“I am only one, but still I am one.
I cannot do everything, but still I can do something.
And because I cannot do everything,
I will not refuse to do the something I can do.”

Edward Everett Hale

Friday, 16 January 2026

Speaking and Listening

Henry David Thoreau, the 19th century American author and Transcendentalist, once wrote, "It takes two to speak the truth; one to speak and one to listen."

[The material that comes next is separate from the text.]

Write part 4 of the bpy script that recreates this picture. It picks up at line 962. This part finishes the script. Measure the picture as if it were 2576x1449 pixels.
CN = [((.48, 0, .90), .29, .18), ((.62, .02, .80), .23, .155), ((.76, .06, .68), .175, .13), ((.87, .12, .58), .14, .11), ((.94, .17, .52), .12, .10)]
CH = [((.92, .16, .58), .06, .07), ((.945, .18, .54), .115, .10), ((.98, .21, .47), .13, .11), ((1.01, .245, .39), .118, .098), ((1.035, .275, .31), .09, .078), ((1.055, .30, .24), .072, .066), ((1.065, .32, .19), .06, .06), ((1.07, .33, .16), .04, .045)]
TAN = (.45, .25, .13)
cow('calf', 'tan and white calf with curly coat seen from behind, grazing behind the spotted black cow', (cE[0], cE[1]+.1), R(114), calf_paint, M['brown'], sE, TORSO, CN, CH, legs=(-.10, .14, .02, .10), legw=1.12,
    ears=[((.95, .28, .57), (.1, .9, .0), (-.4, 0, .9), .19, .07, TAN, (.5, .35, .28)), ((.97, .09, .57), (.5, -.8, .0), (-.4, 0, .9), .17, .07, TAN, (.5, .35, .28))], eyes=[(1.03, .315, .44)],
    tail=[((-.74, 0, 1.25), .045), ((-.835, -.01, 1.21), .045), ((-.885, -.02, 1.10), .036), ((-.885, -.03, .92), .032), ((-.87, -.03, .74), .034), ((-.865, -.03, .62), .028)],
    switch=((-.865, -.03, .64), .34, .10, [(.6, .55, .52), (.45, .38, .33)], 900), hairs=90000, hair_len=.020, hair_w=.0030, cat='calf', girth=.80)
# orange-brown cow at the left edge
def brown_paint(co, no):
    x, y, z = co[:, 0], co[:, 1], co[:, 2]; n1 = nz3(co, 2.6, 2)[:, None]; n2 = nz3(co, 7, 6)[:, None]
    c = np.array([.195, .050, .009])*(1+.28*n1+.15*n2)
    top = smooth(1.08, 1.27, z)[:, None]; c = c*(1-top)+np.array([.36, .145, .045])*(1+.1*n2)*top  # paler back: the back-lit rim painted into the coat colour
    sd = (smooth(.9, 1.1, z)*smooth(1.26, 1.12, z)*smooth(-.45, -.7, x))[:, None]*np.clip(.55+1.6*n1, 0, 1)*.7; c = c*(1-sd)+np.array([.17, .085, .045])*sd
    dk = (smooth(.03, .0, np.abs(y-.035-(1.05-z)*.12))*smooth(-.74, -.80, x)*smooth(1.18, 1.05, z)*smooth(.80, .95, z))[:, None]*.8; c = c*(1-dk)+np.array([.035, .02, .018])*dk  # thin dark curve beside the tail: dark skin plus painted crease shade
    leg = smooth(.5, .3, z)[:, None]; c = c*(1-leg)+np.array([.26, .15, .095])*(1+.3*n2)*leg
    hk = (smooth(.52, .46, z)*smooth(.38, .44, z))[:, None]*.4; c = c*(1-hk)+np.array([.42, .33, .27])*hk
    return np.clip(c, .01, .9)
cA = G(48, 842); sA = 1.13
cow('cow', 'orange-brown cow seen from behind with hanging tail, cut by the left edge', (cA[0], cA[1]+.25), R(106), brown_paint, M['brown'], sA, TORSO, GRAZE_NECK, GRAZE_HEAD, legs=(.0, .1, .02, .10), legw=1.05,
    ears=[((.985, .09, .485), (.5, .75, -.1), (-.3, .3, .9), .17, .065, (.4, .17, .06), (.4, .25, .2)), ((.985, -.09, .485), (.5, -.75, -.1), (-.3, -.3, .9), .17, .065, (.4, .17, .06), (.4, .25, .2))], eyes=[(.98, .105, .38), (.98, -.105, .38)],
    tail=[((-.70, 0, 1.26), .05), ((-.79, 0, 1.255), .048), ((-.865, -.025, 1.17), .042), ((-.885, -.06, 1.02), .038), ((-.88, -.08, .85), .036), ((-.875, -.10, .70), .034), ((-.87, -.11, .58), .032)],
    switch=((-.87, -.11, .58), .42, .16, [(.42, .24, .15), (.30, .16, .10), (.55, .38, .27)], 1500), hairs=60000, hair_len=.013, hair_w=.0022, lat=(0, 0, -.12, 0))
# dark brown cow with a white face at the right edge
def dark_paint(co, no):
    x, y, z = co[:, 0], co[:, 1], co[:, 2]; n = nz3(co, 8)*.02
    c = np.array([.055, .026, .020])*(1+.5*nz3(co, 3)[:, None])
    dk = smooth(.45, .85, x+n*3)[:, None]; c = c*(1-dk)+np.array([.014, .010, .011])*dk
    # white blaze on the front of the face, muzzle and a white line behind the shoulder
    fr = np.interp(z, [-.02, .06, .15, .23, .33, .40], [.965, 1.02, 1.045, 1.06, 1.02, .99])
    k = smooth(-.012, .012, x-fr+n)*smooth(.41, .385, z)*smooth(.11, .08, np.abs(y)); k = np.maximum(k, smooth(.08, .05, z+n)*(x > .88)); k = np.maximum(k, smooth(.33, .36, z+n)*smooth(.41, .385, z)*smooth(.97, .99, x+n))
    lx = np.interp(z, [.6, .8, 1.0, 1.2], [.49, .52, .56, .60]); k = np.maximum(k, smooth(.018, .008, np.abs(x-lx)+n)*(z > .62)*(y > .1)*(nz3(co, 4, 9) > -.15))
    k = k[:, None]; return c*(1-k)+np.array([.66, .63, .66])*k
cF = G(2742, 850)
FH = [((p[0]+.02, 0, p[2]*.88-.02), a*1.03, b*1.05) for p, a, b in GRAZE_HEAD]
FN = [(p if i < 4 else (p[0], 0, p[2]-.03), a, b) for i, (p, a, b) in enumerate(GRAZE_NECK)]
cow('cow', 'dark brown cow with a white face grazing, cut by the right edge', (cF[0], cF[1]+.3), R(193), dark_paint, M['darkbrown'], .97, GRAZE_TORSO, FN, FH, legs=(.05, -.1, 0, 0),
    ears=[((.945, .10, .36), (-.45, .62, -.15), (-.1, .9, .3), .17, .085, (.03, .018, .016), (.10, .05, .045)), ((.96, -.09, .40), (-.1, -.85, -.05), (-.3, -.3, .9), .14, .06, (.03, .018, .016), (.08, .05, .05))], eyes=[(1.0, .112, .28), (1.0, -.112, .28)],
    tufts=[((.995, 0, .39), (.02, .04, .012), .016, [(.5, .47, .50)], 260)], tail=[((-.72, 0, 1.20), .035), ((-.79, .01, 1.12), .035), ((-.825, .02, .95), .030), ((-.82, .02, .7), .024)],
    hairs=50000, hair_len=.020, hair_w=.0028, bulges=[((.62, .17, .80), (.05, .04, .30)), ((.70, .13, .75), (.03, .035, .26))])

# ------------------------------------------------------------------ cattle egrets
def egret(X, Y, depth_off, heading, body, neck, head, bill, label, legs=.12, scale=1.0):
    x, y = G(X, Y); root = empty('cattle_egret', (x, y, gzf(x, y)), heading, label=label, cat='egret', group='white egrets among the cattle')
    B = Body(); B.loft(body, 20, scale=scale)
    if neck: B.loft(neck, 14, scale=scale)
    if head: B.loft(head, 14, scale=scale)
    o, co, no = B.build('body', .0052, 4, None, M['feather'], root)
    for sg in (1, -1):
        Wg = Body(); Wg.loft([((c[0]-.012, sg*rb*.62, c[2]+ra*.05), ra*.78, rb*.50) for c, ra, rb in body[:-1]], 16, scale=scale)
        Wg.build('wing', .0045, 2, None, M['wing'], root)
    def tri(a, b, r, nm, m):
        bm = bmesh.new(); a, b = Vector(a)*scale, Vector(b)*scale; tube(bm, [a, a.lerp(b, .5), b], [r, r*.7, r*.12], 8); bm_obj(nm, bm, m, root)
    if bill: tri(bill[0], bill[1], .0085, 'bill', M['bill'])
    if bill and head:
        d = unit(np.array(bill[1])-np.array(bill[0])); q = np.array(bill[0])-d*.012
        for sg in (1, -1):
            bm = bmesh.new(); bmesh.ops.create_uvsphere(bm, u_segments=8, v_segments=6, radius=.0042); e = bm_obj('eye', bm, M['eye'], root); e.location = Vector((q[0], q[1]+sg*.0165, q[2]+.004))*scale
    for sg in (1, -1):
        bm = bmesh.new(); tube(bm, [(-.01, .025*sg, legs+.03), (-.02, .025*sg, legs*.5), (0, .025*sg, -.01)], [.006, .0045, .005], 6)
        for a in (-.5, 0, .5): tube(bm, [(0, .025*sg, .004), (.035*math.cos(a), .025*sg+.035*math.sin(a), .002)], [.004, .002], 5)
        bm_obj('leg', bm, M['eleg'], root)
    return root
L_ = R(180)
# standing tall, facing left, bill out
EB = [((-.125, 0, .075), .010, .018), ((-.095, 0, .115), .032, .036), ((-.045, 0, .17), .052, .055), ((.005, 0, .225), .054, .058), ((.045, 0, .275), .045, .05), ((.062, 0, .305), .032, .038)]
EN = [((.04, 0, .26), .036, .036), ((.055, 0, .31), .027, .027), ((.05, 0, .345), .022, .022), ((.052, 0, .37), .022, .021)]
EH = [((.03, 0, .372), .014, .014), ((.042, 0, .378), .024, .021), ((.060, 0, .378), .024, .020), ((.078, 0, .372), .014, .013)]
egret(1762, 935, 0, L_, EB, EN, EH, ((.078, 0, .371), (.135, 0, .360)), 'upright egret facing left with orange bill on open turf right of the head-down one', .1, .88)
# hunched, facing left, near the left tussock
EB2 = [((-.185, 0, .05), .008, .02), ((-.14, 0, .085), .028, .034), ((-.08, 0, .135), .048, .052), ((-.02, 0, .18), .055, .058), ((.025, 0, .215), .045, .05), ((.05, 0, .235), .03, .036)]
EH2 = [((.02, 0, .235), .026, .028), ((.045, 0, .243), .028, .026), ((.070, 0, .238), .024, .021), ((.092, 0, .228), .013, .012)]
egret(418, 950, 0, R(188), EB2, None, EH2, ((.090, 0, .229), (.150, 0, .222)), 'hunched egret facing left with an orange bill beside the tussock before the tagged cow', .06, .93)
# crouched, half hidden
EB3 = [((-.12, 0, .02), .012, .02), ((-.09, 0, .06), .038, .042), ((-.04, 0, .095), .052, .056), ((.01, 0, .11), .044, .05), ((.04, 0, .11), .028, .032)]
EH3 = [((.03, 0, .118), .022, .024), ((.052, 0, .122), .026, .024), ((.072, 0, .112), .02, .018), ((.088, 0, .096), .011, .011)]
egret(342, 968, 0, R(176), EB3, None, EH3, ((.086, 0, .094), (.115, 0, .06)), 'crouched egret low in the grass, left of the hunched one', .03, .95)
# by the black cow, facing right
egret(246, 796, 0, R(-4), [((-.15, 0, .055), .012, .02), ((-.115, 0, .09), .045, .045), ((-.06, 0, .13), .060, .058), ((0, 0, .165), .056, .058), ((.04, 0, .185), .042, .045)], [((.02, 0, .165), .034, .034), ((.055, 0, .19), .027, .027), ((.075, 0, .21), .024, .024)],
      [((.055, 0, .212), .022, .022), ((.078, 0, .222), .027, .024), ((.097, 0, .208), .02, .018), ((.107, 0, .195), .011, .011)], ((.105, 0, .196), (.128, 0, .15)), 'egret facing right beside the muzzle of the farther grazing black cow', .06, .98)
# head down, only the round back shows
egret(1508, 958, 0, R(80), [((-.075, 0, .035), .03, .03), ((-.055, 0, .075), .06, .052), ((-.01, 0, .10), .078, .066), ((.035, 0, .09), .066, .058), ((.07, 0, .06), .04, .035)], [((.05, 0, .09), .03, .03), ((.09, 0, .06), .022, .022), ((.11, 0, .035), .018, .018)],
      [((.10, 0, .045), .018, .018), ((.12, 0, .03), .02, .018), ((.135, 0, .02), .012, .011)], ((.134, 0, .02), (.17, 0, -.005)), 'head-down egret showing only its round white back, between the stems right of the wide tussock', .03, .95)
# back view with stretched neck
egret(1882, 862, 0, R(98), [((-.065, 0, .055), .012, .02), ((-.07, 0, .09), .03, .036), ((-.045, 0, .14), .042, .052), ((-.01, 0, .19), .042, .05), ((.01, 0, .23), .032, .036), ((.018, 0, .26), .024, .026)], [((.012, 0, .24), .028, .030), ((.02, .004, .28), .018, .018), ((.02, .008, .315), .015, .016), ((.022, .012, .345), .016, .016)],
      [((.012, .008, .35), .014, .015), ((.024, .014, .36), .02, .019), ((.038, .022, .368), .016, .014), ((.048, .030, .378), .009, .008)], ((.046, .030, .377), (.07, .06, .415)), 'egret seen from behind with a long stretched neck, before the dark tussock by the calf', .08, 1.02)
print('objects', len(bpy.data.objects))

(image: Free SVG vector files)

Hmm, I'm not so sure about that. If one person is doing all the speaking and the other is doing all the listening, to me, it implies an inequality in the exchange. The one doing the listening must be free to question what the speaker is saying, to ask questions of their own, to tease the deeper meaning out of what the speaker is sharing. Or at the very least - for example if the recipient is listening to a public speaker (or a worship leader!) - the listener should be free to talk with others and / or with the speaker, afterwards, about what the speaker has said, if they have questions.

We are thinking beings. I believe we should rarely accept what another says as 'the truth' uncritically, without questioning it. We have been given brains to analyse received information and should use them. For me, this is most of the problem with social media today. The "listener" is the person who browses Facebook or X or whatever, and reads whatever is framed as 'the truth', by the "speaker", the person who doing the posting. Engaging with the post is not the same as true conversation. Complicated algorithms control which posts we see, which tend to confirm the views we hold already. It takes a positive effort to move past this (to me, quite sinister) control and work out the truth for ourselves. 

In Thoreau's day, conversation was face-to-face, or by letter, between people who knew each other (or at least, knew the reputation of the speaker if, for example, the listener was attending a lecture or a worship service). Today, we are offered a wide variety of "truths" from many sources, most of whom we do not know personally. 

Our saving grace is that we are still inclined to speak with other people, face-to-face, about what we have learned. And so move towards a more nuanced understanding of 'the truth'.